PRINT THIS PAGE Venture capital distributions: short-run and long-run reactions13/06/2001. Source: Harvard Business School and National Bureau of Economic Research. Paul Gompers and Josh Lerner 
This paper examines stock distributions by US venture capital firms back to their institutional investors. This is a unique environment in which transactions by informed insiders are exempt from anti-fraud provisions. Here, Josh Lerner and Paul Gompers of Harvard Business School, investigate this legal form of ‘insider trading'.
Investors in private equity funds need to be aware of the issues surrounding stock distributions. Many successful venture-backed companies eventually go public by way of an IPO. Venture capitalists can liquidate their investment by selling shares on the open market and distributing the cash proceeds back to their limited partners. Alternatively, and more frequently, the venture capitalist can distribute the actual shares of the company directly to their limited partners.

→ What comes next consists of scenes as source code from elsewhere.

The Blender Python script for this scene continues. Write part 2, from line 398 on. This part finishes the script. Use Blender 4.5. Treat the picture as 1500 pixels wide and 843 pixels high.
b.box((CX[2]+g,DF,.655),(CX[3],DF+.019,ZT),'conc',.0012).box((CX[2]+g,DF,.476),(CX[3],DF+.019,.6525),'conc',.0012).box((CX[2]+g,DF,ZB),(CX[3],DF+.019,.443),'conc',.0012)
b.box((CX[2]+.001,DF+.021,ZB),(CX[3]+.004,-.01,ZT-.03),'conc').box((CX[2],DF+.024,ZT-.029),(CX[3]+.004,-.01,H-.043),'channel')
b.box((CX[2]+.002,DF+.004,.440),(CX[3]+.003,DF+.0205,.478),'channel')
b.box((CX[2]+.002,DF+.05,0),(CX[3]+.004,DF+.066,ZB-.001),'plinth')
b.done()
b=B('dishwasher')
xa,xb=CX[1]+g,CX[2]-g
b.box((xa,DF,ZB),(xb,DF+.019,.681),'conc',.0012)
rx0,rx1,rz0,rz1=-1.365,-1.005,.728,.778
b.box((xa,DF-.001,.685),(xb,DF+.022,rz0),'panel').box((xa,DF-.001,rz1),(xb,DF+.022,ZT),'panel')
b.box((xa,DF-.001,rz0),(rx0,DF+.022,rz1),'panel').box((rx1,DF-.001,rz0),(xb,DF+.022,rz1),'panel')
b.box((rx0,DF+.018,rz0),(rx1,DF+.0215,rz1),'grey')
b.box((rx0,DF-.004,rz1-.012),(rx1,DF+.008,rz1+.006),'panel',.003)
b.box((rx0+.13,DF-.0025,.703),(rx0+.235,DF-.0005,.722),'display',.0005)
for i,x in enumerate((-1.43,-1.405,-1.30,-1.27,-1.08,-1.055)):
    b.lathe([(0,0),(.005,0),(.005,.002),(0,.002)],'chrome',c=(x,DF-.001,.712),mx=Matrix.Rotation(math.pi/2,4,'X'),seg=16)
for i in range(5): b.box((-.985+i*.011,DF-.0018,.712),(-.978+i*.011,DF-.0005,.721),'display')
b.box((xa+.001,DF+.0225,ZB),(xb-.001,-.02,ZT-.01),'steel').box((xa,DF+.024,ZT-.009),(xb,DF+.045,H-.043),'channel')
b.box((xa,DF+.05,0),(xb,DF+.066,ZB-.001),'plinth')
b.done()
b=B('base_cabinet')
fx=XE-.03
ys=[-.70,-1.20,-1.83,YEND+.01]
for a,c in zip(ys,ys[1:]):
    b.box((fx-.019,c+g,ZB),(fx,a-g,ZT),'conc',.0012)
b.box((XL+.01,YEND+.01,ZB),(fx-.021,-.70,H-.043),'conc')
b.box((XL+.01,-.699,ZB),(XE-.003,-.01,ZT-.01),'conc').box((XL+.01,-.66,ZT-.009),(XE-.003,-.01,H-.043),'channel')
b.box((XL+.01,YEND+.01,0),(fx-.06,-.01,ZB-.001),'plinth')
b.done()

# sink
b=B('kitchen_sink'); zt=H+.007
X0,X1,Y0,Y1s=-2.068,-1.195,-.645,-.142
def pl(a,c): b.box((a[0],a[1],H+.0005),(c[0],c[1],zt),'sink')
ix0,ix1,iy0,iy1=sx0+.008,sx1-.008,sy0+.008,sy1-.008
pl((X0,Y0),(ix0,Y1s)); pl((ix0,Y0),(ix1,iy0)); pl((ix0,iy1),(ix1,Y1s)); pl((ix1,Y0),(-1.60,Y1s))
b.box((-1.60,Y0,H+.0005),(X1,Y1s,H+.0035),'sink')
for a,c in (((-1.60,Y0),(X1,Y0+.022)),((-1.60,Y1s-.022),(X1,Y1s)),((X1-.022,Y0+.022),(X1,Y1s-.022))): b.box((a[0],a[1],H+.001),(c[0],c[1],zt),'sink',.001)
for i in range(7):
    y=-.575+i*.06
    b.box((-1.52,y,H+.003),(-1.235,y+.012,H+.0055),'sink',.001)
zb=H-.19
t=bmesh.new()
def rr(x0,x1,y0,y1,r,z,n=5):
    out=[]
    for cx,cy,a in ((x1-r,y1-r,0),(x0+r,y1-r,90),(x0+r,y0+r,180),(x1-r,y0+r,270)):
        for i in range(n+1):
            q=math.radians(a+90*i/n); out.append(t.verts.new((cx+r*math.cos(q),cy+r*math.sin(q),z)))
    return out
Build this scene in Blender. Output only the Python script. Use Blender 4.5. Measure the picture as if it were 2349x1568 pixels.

Why are these ‘distributions in kind' becoming a more popular form of returning investment? And why should institutional investors be aware of their impact?
It is said that this type of distribution provides limited partners with the flexibility to make their own decisions about selling the stock. There are examples of stock distribution values increasing rapidly on the public markets thereby substantially increasing the limited partners return. Unfortunately, it is more often the case that the stock decreases in value post-distribution, causing a discrepancy in the fund's stated returns and actual returns recorded by the limited partners. Stated returns are calculated using the closing price of the distributed stock on the day it is declared. If the stock price declines, then the actual price received when the distributed stock is sold may be much lower, resulting in a discrepancy.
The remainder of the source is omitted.